**WHAT TO WORK ON:** Repeat the whole listing exactly.

**DATASET CONTENT:**
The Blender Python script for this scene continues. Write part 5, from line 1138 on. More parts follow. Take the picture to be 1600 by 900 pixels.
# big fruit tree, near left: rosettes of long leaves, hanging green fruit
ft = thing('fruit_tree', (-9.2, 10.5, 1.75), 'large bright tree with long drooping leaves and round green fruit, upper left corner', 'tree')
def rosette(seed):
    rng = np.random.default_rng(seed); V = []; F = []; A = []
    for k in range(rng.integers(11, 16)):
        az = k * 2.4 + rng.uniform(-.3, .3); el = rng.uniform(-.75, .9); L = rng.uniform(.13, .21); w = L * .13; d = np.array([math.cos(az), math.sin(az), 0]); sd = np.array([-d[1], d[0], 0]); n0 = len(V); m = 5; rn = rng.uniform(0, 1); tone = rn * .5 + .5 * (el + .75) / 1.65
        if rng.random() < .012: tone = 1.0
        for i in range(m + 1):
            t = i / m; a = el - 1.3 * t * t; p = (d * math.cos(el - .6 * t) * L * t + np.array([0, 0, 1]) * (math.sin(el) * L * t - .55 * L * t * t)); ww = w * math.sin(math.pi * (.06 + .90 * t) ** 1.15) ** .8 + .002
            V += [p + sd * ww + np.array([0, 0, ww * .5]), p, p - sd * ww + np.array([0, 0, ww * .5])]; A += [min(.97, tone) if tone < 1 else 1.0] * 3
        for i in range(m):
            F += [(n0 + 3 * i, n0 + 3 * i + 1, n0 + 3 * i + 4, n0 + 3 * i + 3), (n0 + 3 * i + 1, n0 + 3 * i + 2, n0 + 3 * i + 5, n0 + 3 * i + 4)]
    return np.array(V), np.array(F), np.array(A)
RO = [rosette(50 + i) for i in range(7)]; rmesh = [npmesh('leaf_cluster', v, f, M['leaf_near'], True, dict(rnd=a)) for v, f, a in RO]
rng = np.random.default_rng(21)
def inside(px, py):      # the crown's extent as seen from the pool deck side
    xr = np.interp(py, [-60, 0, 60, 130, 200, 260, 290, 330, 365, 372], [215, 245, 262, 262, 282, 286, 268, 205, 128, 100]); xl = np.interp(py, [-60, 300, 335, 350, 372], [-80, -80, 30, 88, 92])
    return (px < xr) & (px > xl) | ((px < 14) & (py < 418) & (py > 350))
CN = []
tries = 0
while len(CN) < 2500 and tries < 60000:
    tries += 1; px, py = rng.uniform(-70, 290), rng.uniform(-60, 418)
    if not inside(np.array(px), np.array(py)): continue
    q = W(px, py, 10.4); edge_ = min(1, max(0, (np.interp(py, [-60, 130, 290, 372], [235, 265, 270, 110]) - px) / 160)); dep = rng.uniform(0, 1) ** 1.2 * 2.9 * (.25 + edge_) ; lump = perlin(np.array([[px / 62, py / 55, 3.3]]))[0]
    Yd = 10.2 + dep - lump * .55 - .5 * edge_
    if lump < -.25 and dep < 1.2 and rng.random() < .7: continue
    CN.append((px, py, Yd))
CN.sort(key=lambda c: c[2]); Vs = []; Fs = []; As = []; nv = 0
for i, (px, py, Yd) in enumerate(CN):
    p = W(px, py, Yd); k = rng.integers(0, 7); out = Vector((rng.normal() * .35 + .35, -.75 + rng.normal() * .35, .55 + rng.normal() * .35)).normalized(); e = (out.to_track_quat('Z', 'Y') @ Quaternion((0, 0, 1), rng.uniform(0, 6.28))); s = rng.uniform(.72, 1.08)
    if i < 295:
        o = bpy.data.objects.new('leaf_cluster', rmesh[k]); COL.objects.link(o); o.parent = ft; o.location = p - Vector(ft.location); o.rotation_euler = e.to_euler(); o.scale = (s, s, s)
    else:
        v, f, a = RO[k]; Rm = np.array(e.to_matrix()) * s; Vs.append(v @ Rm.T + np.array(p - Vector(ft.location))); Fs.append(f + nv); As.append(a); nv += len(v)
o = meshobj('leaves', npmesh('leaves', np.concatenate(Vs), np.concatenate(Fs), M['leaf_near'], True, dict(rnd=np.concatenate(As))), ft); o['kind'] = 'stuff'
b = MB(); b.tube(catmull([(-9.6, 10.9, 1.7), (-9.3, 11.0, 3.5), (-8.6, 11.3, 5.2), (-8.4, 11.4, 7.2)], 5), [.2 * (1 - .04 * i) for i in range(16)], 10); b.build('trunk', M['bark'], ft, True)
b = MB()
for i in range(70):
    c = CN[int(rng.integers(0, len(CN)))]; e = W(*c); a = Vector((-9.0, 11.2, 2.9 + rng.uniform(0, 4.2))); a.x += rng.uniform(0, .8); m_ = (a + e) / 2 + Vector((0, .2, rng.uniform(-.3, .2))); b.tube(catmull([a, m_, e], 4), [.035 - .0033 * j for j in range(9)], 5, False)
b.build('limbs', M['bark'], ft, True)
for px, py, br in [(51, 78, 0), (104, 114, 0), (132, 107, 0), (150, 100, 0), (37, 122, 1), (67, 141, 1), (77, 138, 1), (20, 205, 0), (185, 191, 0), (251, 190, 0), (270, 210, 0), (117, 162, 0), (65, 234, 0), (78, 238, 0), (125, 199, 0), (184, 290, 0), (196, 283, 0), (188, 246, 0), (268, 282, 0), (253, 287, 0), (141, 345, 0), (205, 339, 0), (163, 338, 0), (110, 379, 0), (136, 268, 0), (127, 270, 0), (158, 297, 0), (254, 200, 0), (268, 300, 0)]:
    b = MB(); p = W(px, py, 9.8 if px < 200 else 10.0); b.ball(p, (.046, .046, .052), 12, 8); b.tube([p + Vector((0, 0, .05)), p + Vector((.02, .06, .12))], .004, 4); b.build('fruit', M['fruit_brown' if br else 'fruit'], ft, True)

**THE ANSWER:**
The Blender Python script for this scene continues. Write part 5, from line 1138 on. More parts follow. Take the picture to be 1600 by 900 pixels.
# big fruit tree, near left: rosettes of long leaves, hanging green fruit
ft = thing('fruit_tree', (-9.2, 10.5, 1.75), 'large bright tree with long drooping leaves and round green fruit, upper left corner', 'tree')
def rosette(seed):
    rng = np.random.default_rng(seed); V = []; F = []; A = []
    for k in range(rng.integers(11, 16)):
        az = k * 2.4 + rng.uniform(-.3, .3); el = rng.uniform(-.75, .9); L = rng.uniform(.13, .21); w = L * .13; d = np.array([math.cos(az), math.sin(az), 0]); sd = np.array([-d[1], d[0], 0]); n0 = len(V); m = 5; rn = rng.uniform(0, 1); tone = rn * .5 + .5 * (el + .75) / 1.65
        if rng.random() < .012: tone = 1.0
        for i in range(m + 1):
            t = i / m; a = el - 1.3 * t * t; p = (d * math.cos(el - .6 * t) * L * t + np.array([0, 0, 1]) * (math.sin(el) * L * t - .55 * L * t * t)); ww = w * math.sin(math.pi * (.06 + .90 * t) ** 1.15) ** .8 + .002
            V += [p + sd * ww + np.array([0, 0, ww * .5]), p, p - sd * ww + np.array([0, 0, ww * .5])]; A += [min(.97, tone) if tone < 1 else 1.0] * 3
        for i in range(m):
            F += [(n0 + 3 * i, n0 + 3 * i + 1, n0 + 3 * i + 4, n0 + 3 * i + 3), (n0 + 3 * i + 1, n0 + 3 * i + 2, n0 + 3 * i + 5, n0 + 3 * i + 4)]
    return np.array(V), np.array(F), np.array(A)
RO = [rosette(50 + i) for i in range(7)]; rmesh = [npmesh('leaf_cluster', v, f, M['leaf_near'], True, dict(rnd=a)) for v, f, a in RO]
rng = np.random.default_rng(21)
def inside(px, py):      # the crown's extent as seen from the pool deck side
    xr = np.interp(py, [-60, 0, 60, 130, 200, 260, 290, 330, 365, 372], [215, 245, 262, 262, 282, 286, 268, 205, 128, 100]); xl = np.interp(py, [-60, 300, 335, 350, 372], [-80, -80, 30, 88, 92])
    return (px < xr) & (px > xl) | ((px < 14) & (py < 418) & (py > 350))
CN = []
tries = 0
while len(CN) < 2500 and tries < 60000:
    tries += 1; px, py = rng.uniform(-70, 290), rng.uniform(-60, 418)
    if not inside(np.array(px), np.array(py)): continue
    q = W(px, py, 10.4); edge_ = min(1, max(0, (np.interp(py, [-60, 130, 290, 372], [235, 265, 270, 110]) - px) / 160)); dep = rng.uniform(0, 1) ** 1.2 * 2.9 * (.25 + edge_) ; lump = perlin(np.array([[px / 62, py / 55, 3.3]]))[0]
    Yd = 10.2 + dep - lump * .55 - .5 * edge_
    if lump < -.25 and dep < 1.2 and rng.random() < .7: continue
    CN.append((px, py, Yd))
CN.sort(key=lambda c: c[2]); Vs = []; Fs = []; As = []; nv = 0
for i, (px, py, Yd) in enumerate(CN):
    p = W(px, py, Yd); k = rng.integers(0, 7); out = Vector((rng.normal() * .35 + .35, -.75 + rng.normal() * .35, .55 + rng.normal() * .35)).normalized(); e = (out.to_track_quat('Z', 'Y') @ Quaternion((0, 0, 1), rng.uniform(0, 6.28))); s = rng.uniform(.72, 1.08)
    if i < 295:
        o = bpy.data.objects.new('leaf_cluster', rmesh[k]); COL.objects.link(o); o.parent = ft; o.location = p - Vector(ft.location); o.rotation_euler = e.to_euler(); o.scale = (s, s, s)
    else:
        v, f, a = RO[k]; Rm = np.array(e.to_matrix()) * s; Vs.append(v @ Rm.T + np.array(p - Vector(ft.location))); Fs.append(f + nv); As.append(a); nv += len(v)
o = meshobj('leaves', npmesh('leaves', np.concatenate(Vs), np.concatenate(Fs), M['leaf_near'], True, dict(rnd=np.concatenate(As))), ft); o['kind'] = 'stuff'
b = MB(); b.tube(catmull([(-9.6, 10.9, 1.7), (-9.3, 11.0, 3.5), (-8.6, 11.3, 5.2), (-8.4, 11.4, 7.2)], 5), [.2 * (1 - .04 * i) for i in range(16)], 10); b.build('trunk', M['bark'], ft, True)
b = MB()
for i in range(70):
    c = CN[int(rng.integers(0, len(CN)))]; e = W(*c); a = Vector((-9.0, 11.2, 2.9 + rng.uniform(0, 4.2))); a.x += rng.uniform(0, .8); m_ = (a + e) / 2 + Vector((0, .2, rng.uniform(-.3, .2))); b.tube(catmull([a, m_, e], 4), [.035 - .0033 * j for j in range(9)], 5, False)
b.build('limbs', M['bark'], ft, True)
for px, py, br in [(51, 78, 0), (104, 114, 0), (132, 107, 0), (150, 100, 0), (37, 122, 1), (67, 141, 1), (77, 138, 1), (20, 205, 0), (185, 191, 0), (251, 190, 0), (270, 210, 0), (117, 162, 0), (65, 234, 0), (78, 238, 0), (125, 199, 0), (184, 290, 0), (196, 283, 0), (188, 246, 0), (268, 282, 0), (253, 287, 0), (141, 345, 0), (205, 339, 0), (163, 338, 0), (110, 379, 0), (136, 268, 0), (127, 270, 0), (158, 297, 0), (254, 200, 0), (268, 300, 0)]:
    b = MB(); p = W(px, py, 9.8 if px < 200 else 10.0); b.ball(p, (.046, .046, .052), 12, 8); b.tube([p + Vector((0, 0, .05)), p + Vector((.02, .06, .12))], .004, 4); b.build('fruit', M['fruit_brown' if br else 'fruit'], ft, True)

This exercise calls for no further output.